I have worked as both an on-staff IA at a content site and several agencies, and have also been an external consultant, and I’ve noticed a huge difference in how the work of on-staff IAs is regarded within an organization as compared to that of external IAs.

    1. Organizations that have an IA working on staff start to take them for granted.
      IA is no longer a specialized thing that highly paid consultants do, but rather something Joe down the hall is working on. The major benefit to having Joe down the hall working on IA is that you can pull Joe into any number of meetings and get his thoughts on UX at any time of day. The downside to pulling Joe into any number of meetings is this allows a team to erroneously believe that they are following user-centered design simply because Joe was in the room when decisions were made (see: Grip site).
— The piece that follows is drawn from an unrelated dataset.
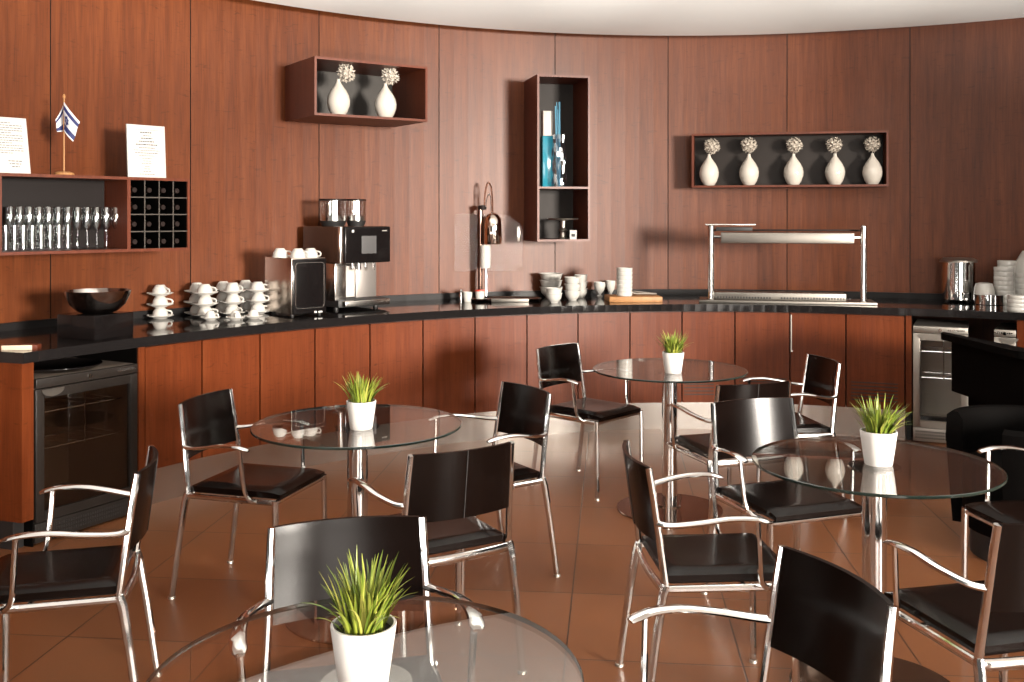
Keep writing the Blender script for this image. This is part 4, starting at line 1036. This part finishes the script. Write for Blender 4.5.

    1. Organizations that have brought in a UX consultant are more likely to listen to that consultant’s recommendations.
      Organizations that bring in UX consultants have made a significant monetary, psychological, and time commitment towards developing a great user experience for their product. They’ve invested time and energy to find the best consultant they can afford, they’ve gotten buy-in from upper management in their organization, and they have made the important realization that they do not have these highly specialized skills within their own organization. All of which means they’re more likely to actually listen to their UX consultant.


    1. On-staff IA teams frequently do not report to people who understand IA.
      On-staff UXers are a part of the team. While many people believe this is a benefit to having an on-staff UX team (They know our business! They’re in the building!), it’s actually a major drawback. When you’re “on the team” you are also part of the larger hierarchy of the organization, which means you have to worry about getting approval from your superiors, who may or may not have a deep understanding of IA, and who may or may not understand how their decisions impact user experience.


  1. Effective IA comes from thinking like a user, not a member of the organization.
    Perhaps the biggest problem for on-staff IAs is that they’re a part of the company. And when you’re a part of the company, you’re enmeshed in everything. You start to speak the company’s special language, you use acronyms no one else understands, you get involved in the drama of which department hates which other department. But when you’re a consultant, you don’t know about the behind the scenes drama, language, or divisions, and neither do the product’s users. You’re able to approach an organization as a complete outsider, and this in turn makes it easier to communicate with other complete outsiders—your users.

Returning to the problem of the Webby Award nominees, there is a direct relationship between the use of on-staff IAs and the lack of Webby judges with any significant UX experience. In order for IAs to raise our profile, to truly come into our own, we need to step outside of organizations, not work from the inside. We need to work as valuable consultants to companies who understand the need for IA but don’t include IA as one of their core competencies. We can’t let companies pretend we’re just another cog in a larger organization, an add-on that companies can hire into their organization and claim to be doing user-centered design. We’re not accountants, copywriters, lawyers, or any of the other types of positions that frequently make up a large organization. We’re a unique and special entity, and we need to be positioned accordingly.